Nie zapominajmy, że przeciwności i przykrości pozostaną na zawsze cechą właściwą każdemu apostolstwu. Ale nie zapominajmy też, że powoduje je nie sama złość ludzka. Daje nam je również Jezus; Pamiętajmy że krzyże to dla apostoła ogromne dobrodziejstwo: oczyszczają go, upokarzają, dodają odwagi, rozpalają gorliwość.

Żar ufności. Jeśli jakieś dzieło wegetuje (…) to nie z powodu przeszkód zewnętrznych, lecz dla braku życia i ducha Bożego u tych, którzy dziełem tym kierują.(…) Nie starajmy się o rozgłos i rozległe wpływy; nie czyńmy z pieniądza pierwszego czynnika swego apostolstwa. Wpływy rozgłos, zaufanie, pieniądze, wszystko to odsuńmy na plan dalszy .

Jeśli Dzieło Serca Jezusowego nie przynosi owoców, jakie rodzić powinno, to przyczyna tego zjawiska jest zawsze po stronie apostołów Serca Jezusowego, ludzi małej wiary, lękających się troski czy trudności i niepowodzenia, ludzi o duchu pesymistycznym, ponieważ nie zawsze na własne oczy owoce swej pracy oglądają. Kto wierzy w Jego miłość, ten zawsze zwycięża. Apostoł – podobnie jak cnota – nie zna prawdziwych klęsk i zawodów. Zbawiciel przewidywał wszystkie trudności, a mimo to powiedział stanowczo: „Będę panował”. Miejmy więc wielką wiarę. Prace nasze przyniosą tysiąckrotny plon, jeśli posiądziemy wiarę świętych.(…) wierzmy w zwycięstwo…Nie wierzmy w klęskę, bo dzieła Boże klęsk nie znają; panuje w nich tylko zwycięstwo…wielkie zwycięstwo Serca Jezusowe: „ Jam zwyciężył świat” (Łk. 5,5).

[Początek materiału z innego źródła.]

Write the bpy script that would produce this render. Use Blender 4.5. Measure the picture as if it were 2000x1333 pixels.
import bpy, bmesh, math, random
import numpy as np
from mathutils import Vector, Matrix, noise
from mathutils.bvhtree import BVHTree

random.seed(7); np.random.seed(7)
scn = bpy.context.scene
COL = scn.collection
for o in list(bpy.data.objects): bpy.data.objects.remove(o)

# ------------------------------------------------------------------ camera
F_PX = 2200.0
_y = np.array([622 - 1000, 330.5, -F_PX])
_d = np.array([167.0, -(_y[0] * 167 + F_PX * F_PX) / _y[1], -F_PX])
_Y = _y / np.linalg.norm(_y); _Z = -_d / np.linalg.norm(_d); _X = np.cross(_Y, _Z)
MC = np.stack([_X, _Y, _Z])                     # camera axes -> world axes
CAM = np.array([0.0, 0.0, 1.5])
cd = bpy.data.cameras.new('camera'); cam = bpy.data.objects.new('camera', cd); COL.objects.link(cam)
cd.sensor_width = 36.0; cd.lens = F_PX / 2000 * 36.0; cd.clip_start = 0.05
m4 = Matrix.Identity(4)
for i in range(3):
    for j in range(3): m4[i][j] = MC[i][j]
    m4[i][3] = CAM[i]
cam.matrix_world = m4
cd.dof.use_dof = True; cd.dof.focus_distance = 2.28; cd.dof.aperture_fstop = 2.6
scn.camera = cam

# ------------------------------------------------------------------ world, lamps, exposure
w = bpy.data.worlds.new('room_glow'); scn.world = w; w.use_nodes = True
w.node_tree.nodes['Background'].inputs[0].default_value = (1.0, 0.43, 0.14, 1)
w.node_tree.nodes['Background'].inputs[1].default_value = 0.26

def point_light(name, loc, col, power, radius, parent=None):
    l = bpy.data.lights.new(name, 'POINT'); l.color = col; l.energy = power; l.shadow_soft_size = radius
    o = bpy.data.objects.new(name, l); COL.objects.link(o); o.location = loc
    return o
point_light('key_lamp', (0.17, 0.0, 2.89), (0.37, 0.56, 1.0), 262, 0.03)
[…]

Żar miłości. Kochajmy prawdziwie po apostolsku, by móc uczyć jak należy miłować Jezusa. Miłujmy (…) żarem miłości, aby mowa nasza była płomieniem i serca miłością zapalała. (…) Kto bowiem przemawia, mając słońce w sercu, ten daje Boga, pokazuje Jezusa, bo Go zna i posiada przez miłość. Mowa jego jest prosta, bardzo prosta a jednak dociera do głębi duszy, oświeca ciepłym i życiodajnym światłem. Mówcie zawsze i wszędzie o Jezusie nad wyraz dobrym, a nie o Jezusie twardym i bezwzględnym. Jezusa gotowego każdej chwili zapomnieć urazy i przebaczyć, przedstawiajcie Go w świetle, w jakim Go przedstawia Ojciec, jako Jezusa łagodnego, dobrotliwego, miłosiernego, cierpliwego, bo wiecznego. (…) Jeśli ludzie mają Go miłować tak jak On tego pragnie, muszą poznać Jego dobroć; wszystko w Nim tchnie dobrocią i miłosierdziem, nawet nad Jego sprawiedliwość.